Given data »
# # # #

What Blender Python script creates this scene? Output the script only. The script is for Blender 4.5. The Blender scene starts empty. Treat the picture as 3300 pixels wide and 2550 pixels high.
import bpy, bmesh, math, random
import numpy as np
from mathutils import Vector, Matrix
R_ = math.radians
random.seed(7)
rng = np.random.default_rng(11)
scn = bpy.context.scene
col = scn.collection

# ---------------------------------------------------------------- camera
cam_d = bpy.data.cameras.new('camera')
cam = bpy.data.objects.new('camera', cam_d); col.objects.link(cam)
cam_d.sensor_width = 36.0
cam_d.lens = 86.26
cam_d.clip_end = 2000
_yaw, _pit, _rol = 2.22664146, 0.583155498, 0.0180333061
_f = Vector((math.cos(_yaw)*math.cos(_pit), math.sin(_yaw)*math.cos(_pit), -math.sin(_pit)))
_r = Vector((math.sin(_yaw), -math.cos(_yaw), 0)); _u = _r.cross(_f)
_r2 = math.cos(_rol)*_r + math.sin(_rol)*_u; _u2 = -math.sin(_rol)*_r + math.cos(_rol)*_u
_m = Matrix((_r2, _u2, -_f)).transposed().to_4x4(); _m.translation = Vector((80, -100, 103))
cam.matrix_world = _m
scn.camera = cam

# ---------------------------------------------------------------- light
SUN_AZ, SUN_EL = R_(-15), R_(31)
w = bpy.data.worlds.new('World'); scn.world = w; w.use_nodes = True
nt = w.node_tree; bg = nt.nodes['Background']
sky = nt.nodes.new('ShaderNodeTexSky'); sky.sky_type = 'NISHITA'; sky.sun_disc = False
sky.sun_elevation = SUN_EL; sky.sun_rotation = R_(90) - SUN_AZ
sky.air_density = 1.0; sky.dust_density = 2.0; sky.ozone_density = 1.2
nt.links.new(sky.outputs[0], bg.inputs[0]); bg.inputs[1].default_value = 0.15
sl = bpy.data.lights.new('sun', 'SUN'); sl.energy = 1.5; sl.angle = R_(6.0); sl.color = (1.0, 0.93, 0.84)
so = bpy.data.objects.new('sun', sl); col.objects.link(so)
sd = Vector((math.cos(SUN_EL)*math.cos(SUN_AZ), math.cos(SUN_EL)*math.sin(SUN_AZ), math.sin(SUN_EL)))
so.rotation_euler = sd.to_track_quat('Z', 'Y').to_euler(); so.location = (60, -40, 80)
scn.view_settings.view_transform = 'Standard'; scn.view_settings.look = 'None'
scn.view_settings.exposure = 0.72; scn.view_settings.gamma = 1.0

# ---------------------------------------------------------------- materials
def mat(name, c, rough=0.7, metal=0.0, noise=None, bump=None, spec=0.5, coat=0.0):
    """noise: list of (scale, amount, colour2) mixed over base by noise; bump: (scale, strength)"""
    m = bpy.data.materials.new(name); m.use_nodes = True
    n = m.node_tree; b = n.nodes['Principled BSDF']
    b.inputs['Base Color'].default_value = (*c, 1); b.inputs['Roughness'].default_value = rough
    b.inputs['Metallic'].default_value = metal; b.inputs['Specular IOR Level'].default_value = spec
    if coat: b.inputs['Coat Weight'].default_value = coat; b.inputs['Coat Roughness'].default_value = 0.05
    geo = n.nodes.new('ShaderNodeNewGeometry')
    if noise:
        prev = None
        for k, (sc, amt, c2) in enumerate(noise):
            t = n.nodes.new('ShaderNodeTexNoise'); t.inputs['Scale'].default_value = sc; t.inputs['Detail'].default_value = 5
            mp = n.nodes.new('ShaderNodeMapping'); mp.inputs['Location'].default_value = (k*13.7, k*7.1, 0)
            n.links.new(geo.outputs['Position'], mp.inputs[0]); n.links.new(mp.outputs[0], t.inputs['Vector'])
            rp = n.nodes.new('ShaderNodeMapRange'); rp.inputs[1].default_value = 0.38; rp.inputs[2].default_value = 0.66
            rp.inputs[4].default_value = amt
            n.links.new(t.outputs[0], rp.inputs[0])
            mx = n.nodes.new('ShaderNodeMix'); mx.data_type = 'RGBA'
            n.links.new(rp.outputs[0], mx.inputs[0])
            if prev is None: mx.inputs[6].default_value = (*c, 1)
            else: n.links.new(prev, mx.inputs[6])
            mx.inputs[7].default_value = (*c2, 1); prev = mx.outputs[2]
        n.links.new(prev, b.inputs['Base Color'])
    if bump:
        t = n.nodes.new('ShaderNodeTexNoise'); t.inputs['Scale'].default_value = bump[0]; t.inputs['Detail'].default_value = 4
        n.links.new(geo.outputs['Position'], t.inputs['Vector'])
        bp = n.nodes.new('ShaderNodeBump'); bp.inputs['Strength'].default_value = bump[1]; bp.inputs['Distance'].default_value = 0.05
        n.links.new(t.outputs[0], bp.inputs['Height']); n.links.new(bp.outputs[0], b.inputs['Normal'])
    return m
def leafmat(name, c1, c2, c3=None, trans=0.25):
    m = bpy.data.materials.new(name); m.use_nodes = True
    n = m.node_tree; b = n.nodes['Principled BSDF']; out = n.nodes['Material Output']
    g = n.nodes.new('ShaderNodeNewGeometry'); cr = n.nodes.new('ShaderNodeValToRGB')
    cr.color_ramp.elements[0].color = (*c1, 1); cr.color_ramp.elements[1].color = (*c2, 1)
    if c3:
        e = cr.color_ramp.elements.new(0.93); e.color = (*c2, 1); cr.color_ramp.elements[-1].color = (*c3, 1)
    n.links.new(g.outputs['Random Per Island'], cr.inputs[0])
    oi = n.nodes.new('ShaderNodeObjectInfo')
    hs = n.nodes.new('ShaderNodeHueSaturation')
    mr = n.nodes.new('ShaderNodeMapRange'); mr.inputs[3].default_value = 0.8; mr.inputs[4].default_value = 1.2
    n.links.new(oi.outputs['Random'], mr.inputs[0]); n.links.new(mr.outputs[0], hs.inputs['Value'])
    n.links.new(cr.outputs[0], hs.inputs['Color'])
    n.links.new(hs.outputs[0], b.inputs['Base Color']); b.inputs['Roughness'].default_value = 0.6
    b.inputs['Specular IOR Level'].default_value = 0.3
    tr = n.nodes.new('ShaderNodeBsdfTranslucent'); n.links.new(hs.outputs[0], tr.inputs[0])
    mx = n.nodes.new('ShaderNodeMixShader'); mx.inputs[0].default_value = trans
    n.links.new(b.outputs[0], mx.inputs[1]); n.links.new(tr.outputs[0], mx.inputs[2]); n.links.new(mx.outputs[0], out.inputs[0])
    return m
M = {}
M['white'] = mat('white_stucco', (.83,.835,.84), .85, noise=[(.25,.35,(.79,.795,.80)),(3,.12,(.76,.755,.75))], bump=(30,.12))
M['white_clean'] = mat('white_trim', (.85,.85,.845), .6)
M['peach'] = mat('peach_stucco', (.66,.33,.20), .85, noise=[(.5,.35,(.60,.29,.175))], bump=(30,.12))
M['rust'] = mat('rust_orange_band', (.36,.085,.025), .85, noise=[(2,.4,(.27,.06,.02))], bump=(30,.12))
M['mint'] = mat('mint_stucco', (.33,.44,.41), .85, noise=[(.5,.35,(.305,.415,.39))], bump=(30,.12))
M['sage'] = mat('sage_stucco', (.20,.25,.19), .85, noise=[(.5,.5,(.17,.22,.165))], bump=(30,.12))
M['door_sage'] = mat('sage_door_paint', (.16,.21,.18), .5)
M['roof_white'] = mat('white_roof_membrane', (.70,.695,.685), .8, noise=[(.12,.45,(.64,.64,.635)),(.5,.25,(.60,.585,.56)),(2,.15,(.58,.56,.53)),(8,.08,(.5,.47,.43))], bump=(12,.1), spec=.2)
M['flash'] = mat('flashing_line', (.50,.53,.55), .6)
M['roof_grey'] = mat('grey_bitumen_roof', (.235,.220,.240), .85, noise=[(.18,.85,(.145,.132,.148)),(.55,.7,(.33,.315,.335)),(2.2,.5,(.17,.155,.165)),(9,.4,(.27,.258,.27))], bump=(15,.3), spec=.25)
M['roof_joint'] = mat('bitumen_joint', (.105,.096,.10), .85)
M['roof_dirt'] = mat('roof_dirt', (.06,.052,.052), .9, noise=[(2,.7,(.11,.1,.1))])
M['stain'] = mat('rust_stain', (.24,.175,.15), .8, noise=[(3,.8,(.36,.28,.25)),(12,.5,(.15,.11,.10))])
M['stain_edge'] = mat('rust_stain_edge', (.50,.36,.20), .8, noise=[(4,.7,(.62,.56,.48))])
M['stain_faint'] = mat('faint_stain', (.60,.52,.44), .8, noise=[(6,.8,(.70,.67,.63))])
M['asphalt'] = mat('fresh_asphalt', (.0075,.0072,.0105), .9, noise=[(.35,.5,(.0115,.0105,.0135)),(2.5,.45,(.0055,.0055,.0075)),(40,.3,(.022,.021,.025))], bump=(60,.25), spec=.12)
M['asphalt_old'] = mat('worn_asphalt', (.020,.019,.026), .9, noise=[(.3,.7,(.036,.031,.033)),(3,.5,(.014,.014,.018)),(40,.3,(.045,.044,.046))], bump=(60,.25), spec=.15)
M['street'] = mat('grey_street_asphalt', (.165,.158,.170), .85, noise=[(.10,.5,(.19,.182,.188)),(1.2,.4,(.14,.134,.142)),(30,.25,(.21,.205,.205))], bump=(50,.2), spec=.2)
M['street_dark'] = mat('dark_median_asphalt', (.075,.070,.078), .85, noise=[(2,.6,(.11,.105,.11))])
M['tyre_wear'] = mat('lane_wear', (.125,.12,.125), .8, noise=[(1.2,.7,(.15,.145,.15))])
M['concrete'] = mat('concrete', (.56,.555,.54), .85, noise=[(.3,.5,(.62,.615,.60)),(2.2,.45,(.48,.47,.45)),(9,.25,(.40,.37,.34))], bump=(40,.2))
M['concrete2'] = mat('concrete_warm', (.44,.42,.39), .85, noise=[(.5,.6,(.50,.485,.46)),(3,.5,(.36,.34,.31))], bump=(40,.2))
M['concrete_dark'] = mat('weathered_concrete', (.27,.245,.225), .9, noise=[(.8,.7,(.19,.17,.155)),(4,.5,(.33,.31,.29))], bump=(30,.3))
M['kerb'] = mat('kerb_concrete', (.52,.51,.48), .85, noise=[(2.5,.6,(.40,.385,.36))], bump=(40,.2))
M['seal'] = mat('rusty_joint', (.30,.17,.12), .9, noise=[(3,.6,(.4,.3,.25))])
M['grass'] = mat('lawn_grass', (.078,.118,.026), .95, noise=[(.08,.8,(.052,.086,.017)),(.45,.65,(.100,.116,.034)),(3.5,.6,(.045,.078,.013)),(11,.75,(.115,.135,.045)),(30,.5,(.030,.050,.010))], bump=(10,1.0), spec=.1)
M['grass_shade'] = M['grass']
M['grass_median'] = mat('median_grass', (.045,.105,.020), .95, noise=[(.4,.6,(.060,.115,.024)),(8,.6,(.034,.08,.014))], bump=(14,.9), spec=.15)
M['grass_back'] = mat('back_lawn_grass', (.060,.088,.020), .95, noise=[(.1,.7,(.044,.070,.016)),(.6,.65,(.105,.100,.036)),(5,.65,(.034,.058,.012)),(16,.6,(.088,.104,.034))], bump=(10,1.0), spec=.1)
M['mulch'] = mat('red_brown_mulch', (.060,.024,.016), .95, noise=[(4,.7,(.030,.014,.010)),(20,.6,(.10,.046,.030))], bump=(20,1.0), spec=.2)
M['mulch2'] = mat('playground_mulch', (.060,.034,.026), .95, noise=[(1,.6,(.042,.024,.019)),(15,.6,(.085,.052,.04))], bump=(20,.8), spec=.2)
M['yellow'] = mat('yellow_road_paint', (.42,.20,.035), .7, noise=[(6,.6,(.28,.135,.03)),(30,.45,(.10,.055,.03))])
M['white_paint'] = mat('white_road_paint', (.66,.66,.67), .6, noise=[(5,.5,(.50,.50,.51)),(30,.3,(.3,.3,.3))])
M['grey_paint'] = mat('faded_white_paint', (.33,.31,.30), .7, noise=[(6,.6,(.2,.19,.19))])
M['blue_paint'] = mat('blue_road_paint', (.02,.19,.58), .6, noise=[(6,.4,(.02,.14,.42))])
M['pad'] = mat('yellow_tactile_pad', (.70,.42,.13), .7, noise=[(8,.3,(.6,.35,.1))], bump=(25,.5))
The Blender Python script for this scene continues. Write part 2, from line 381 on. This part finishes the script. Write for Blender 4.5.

# # # #

Every line from the first entry to the line containing "col = scn.collection" should be transcribed exactly, and nothing beyond it.

Result of the exercise »
What Blender Python script creates this scene? Output the script only. The script is for Blender 4.5. The Blender scene starts empty. Treat the picture as 3300 pixels wide and 2550 pixels high.
import bpy, bmesh, math, random
import numpy as np
from mathutils import Vector, Matrix
R_ = math.radians
random.seed(7)
rng = np.random.default_rng(11)
scn = bpy.context.scene
col = scn.collection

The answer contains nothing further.